Lines of data:
=======

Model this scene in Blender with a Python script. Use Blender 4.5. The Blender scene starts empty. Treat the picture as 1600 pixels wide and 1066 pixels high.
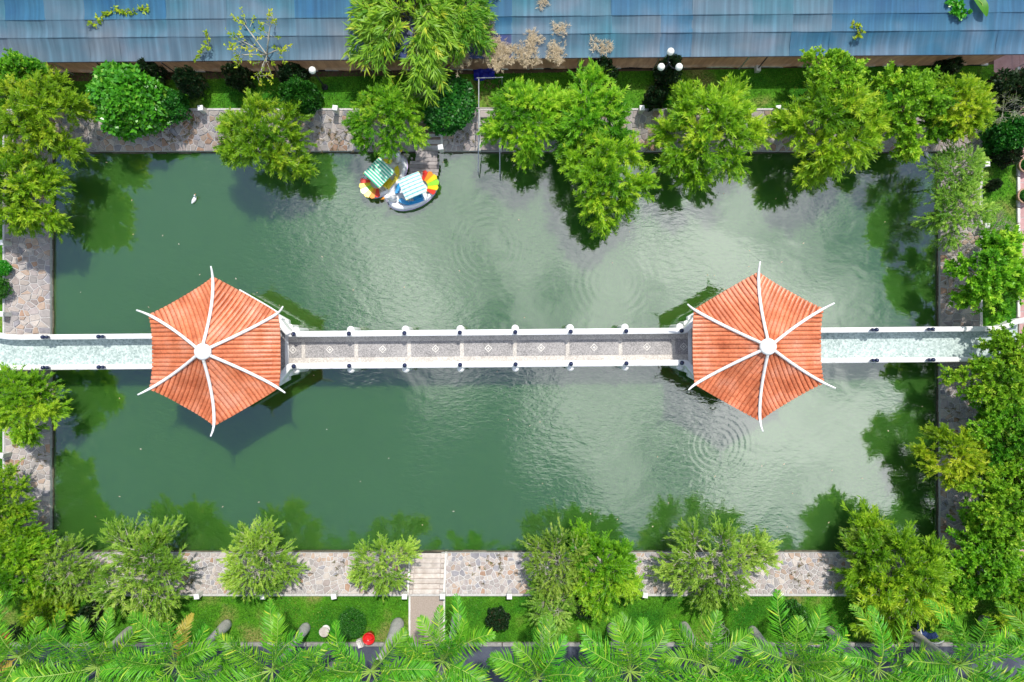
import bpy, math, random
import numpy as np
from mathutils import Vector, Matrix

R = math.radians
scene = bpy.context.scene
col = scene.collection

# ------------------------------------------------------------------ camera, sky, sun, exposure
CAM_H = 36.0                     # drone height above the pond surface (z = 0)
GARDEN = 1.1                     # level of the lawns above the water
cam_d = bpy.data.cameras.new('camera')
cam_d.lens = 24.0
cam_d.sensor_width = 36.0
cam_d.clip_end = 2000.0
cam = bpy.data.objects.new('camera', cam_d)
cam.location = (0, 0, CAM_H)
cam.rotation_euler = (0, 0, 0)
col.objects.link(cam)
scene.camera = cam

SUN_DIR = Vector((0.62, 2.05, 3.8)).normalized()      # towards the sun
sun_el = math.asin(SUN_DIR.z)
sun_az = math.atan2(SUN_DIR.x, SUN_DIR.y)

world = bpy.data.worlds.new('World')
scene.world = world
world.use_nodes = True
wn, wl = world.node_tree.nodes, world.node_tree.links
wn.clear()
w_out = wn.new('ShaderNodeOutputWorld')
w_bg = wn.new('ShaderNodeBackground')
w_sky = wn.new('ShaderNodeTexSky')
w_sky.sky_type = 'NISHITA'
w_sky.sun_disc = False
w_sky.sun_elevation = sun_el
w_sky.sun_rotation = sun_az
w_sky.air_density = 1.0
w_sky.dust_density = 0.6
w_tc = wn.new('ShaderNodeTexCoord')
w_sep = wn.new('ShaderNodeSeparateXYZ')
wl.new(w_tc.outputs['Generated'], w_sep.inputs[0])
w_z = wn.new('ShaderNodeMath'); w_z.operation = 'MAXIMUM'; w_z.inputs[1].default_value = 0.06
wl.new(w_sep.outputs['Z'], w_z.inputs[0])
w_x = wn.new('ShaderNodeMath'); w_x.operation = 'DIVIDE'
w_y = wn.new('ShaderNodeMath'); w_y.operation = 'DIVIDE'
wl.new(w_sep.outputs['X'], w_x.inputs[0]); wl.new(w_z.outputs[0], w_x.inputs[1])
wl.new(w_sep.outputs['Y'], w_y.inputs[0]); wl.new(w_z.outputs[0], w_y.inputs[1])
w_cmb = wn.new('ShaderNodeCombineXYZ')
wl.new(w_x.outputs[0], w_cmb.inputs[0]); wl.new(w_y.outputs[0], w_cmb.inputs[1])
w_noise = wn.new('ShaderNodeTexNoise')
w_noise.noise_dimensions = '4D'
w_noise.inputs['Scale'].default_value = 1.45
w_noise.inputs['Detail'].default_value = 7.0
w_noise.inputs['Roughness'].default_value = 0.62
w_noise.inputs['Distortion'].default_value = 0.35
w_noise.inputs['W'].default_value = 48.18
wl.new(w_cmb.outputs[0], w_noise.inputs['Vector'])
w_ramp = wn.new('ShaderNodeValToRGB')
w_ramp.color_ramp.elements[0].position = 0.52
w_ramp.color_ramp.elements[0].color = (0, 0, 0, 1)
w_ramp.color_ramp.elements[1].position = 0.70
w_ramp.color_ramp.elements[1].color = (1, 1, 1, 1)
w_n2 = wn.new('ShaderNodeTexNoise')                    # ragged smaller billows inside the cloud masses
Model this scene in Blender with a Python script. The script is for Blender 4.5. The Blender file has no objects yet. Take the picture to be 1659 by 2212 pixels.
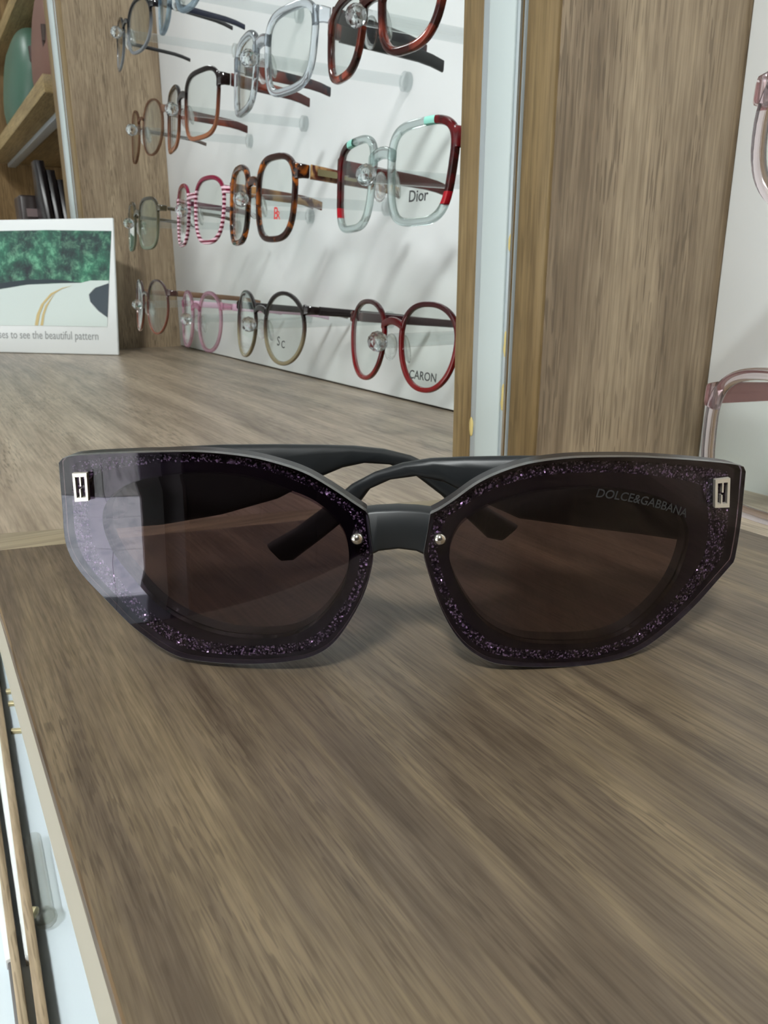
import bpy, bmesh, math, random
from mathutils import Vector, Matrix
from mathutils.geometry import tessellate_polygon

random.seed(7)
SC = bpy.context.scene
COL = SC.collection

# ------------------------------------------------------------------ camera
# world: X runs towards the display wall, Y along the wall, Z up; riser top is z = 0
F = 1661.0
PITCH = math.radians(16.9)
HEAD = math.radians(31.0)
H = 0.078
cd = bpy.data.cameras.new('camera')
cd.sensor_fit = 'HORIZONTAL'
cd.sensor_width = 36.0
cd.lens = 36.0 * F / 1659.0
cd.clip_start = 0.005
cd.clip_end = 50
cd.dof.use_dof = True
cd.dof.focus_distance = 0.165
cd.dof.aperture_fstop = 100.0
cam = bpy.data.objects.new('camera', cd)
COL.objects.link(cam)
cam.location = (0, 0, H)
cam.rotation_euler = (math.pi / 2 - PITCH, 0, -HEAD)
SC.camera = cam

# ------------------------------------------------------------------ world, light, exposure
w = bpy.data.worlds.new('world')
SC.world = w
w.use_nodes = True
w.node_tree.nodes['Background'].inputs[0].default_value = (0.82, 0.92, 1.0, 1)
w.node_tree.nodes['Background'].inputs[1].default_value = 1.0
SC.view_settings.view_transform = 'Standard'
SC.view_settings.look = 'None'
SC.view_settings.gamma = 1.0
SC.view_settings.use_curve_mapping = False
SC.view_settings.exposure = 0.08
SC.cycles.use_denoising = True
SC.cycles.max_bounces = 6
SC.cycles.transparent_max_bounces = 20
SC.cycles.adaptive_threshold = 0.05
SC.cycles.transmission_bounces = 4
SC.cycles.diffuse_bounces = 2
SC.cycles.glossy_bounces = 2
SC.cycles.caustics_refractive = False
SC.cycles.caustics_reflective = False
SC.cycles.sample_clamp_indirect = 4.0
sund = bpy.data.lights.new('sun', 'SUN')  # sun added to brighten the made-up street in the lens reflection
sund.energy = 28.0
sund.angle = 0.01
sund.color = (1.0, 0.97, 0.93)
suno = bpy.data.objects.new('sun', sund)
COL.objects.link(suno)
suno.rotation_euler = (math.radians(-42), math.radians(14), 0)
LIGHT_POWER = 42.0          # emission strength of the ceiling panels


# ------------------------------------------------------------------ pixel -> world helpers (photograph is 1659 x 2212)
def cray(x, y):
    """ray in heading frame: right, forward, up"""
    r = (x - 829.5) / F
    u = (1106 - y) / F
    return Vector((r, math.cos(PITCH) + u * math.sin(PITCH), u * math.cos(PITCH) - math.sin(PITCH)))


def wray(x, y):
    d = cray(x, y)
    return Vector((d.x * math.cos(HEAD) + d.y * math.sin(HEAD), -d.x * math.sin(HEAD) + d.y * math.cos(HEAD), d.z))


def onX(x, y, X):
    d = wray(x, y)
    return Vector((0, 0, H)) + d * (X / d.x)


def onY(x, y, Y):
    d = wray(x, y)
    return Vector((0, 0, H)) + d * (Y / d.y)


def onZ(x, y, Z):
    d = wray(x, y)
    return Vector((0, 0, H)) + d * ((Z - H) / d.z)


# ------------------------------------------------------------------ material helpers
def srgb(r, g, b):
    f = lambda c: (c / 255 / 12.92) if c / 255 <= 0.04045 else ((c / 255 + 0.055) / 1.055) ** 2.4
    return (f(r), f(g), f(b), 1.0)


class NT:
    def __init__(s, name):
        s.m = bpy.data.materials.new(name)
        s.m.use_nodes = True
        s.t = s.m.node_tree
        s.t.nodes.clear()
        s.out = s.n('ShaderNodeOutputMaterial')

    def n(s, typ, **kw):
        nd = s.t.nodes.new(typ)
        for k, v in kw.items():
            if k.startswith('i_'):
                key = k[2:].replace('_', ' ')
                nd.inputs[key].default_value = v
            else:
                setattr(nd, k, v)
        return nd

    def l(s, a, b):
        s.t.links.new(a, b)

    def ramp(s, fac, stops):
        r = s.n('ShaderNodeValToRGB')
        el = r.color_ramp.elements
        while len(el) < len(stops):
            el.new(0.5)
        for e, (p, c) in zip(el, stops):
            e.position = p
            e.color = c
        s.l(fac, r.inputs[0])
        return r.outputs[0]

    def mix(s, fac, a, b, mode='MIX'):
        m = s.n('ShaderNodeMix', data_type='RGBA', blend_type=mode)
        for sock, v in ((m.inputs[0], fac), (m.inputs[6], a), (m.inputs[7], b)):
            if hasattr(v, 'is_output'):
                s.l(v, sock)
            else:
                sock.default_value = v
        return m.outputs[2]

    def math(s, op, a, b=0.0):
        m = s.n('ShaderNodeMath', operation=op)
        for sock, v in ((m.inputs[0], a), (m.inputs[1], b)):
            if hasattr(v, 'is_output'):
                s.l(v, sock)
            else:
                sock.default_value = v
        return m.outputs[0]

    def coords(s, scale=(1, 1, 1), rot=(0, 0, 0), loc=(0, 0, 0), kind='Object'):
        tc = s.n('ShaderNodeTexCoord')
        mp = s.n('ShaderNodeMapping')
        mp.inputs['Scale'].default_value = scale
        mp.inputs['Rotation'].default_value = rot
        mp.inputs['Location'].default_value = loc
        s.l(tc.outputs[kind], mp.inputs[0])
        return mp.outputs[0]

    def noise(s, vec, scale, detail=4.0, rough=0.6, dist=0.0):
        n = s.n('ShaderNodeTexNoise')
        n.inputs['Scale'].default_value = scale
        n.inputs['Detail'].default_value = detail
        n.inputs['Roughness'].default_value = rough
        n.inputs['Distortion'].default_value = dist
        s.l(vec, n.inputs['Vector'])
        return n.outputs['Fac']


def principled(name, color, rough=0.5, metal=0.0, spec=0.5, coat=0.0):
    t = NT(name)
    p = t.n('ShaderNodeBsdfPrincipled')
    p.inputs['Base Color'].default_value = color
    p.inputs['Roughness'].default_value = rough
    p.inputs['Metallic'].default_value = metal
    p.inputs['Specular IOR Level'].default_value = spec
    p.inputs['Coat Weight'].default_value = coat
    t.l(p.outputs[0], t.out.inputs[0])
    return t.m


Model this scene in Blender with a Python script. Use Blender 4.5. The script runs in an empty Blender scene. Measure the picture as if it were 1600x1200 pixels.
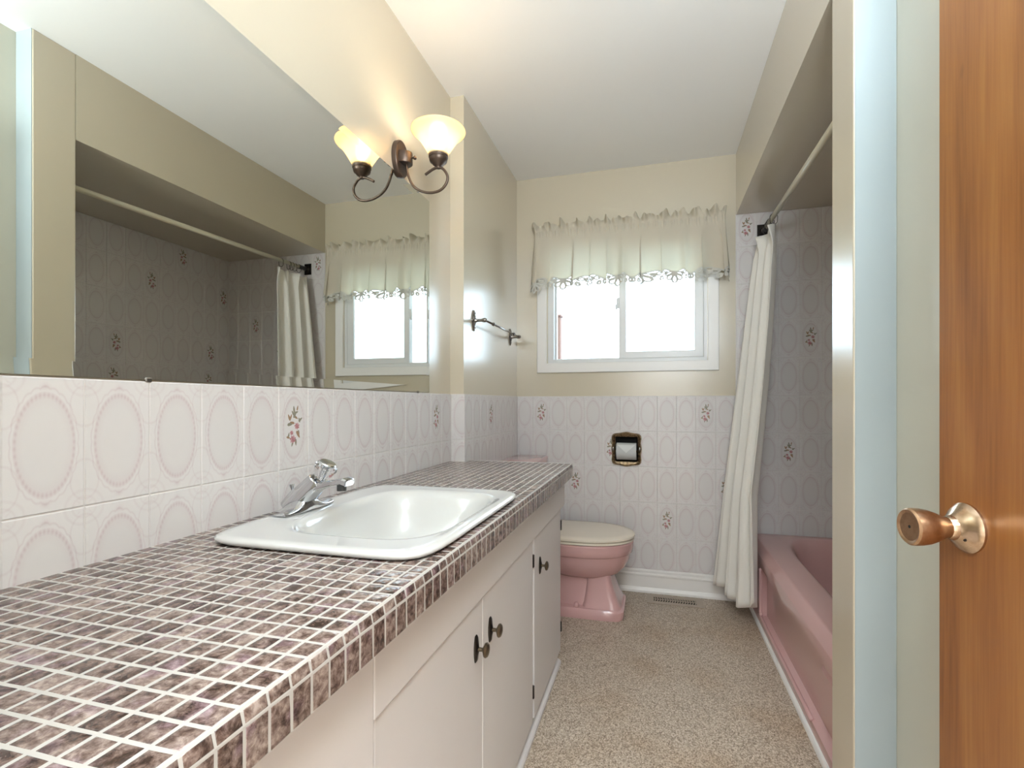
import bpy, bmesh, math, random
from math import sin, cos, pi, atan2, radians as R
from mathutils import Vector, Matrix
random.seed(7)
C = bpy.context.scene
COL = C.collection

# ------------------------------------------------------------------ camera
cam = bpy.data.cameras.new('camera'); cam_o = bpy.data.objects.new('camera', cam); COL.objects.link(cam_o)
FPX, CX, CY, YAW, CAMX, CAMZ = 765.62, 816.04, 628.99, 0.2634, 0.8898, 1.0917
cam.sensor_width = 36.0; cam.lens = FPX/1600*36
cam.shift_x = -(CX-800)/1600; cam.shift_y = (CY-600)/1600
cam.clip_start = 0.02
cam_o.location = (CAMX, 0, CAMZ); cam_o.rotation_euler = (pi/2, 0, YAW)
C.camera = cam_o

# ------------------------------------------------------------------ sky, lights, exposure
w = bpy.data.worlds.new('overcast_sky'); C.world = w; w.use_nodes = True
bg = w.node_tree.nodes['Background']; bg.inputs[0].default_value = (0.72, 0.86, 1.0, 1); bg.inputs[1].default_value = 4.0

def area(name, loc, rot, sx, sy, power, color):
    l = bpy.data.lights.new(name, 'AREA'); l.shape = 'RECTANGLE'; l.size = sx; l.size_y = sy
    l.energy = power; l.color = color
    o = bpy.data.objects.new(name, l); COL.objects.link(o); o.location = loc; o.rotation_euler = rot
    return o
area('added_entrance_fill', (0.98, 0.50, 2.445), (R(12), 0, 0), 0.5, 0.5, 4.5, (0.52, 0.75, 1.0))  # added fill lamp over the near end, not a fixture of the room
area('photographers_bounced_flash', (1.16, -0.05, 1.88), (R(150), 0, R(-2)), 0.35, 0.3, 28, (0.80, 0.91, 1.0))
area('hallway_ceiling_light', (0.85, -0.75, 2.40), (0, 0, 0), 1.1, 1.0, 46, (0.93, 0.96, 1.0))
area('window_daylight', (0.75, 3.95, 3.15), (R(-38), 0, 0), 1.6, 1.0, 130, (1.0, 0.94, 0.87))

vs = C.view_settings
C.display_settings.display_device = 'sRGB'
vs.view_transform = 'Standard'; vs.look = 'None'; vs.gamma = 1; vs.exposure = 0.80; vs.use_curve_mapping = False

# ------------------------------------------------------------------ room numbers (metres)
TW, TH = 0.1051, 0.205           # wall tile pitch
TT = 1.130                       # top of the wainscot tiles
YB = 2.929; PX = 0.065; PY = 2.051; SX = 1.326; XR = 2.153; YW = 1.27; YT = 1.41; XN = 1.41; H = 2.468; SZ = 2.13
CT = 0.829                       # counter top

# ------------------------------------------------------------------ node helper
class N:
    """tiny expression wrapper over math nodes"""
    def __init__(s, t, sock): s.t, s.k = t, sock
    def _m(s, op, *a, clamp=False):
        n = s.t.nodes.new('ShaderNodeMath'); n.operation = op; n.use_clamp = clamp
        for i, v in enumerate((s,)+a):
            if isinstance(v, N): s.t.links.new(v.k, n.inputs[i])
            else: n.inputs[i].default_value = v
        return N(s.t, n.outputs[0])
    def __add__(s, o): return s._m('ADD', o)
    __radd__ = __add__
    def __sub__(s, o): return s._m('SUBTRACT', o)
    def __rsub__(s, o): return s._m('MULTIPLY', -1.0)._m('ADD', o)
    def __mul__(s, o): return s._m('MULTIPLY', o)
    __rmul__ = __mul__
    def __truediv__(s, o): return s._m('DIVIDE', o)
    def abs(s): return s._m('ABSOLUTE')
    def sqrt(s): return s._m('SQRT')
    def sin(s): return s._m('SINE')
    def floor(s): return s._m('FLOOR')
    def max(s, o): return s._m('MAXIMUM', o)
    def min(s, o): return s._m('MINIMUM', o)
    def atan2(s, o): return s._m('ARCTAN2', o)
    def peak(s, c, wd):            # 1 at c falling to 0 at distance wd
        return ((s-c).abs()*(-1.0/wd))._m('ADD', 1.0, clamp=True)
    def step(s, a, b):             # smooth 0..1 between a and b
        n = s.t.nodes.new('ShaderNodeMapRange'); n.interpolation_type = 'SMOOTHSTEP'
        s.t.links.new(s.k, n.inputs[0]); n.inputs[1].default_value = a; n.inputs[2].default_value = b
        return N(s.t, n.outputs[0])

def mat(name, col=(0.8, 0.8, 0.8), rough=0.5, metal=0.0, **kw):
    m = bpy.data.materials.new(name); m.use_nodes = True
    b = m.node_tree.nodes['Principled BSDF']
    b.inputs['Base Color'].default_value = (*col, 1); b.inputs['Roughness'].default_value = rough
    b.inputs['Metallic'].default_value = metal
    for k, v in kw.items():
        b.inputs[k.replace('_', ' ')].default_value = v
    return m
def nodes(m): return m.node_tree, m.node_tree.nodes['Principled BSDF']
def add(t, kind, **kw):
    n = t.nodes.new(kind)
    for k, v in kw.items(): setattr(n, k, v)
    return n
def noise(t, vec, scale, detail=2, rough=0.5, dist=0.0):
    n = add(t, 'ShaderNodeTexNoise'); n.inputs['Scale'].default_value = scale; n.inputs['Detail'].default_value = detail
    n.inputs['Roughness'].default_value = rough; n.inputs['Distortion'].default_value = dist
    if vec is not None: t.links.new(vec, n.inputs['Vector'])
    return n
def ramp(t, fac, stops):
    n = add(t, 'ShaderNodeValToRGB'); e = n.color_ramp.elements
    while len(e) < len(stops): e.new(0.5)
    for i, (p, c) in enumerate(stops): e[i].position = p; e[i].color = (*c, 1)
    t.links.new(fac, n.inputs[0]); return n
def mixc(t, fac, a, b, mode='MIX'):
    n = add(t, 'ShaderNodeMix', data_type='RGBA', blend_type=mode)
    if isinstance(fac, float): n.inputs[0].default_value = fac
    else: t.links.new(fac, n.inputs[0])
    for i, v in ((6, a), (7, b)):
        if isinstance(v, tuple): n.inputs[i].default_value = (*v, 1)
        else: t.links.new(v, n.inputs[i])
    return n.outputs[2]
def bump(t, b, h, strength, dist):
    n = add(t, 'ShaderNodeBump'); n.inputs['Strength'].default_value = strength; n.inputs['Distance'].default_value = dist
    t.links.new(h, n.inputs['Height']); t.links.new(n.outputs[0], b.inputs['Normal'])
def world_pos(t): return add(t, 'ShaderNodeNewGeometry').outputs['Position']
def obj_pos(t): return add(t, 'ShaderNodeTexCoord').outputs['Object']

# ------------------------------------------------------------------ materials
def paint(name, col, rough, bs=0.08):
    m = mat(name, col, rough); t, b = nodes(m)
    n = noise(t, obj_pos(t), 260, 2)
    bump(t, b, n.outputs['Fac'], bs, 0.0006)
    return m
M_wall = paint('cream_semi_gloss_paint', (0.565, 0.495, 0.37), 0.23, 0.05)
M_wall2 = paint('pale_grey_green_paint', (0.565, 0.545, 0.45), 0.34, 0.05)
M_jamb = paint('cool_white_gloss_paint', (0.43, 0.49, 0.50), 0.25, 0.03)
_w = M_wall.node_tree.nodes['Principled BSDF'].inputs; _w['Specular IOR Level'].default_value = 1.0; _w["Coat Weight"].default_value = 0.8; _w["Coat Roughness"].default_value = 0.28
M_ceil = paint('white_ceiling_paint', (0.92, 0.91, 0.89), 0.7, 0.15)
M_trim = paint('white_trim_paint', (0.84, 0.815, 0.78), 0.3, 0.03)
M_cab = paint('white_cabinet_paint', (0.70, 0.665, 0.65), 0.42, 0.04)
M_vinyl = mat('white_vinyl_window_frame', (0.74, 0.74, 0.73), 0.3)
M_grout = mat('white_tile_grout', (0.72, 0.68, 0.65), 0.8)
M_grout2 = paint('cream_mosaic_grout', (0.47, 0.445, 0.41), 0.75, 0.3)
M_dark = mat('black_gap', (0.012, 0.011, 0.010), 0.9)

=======

> REQUIREMENT: Take out nothing but the lines from the one containing "were 1600x1200 pixels." to the one containing "bg = w.node_tree.nodes['Background'];", inclusive, retyped exactly. Drop the pictures.

> RIGHT ANSWER:
Model this scene in Blender with a Python script. Use Blender 4.5. The script runs in an empty Blender scene. Measure the picture as if it were 1600x1200 pixels.
import bpy, bmesh, math, random
from math import sin, cos, pi, atan2, radians as R
from mathutils import Vector, Matrix
random.seed(7)
C = bpy.context.scene
COL = C.collection

# ------------------------------------------------------------------ camera
cam = bpy.data.cameras.new('camera'); cam_o = bpy.data.objects.new('camera', cam); COL.objects.link(cam_o)
FPX, CX, CY, YAW, CAMX, CAMZ = 765.62, 816.04, 628.99, 0.2634, 0.8898, 1.0917
cam.sensor_width = 36.0; cam.lens = FPX/1600*36
cam.shift_x = -(CX-800)/1600; cam.shift_y = (CY-600)/1600
cam.clip_start = 0.02
cam_o.location = (CAMX, 0, CAMZ); cam_o.rotation_euler = (pi/2, 0, YAW)
C.camera = cam_o

# ------------------------------------------------------------------ sky, lights, exposure
w = bpy.data.worlds.new('overcast_sky'); C.world = w; w.use_nodes = True
bg = w.node_tree.nodes['Background']; bg.inputs[0].default_value = (0.72, 0.86, 1.0, 1); bg.inputs[1].default_value = 4.0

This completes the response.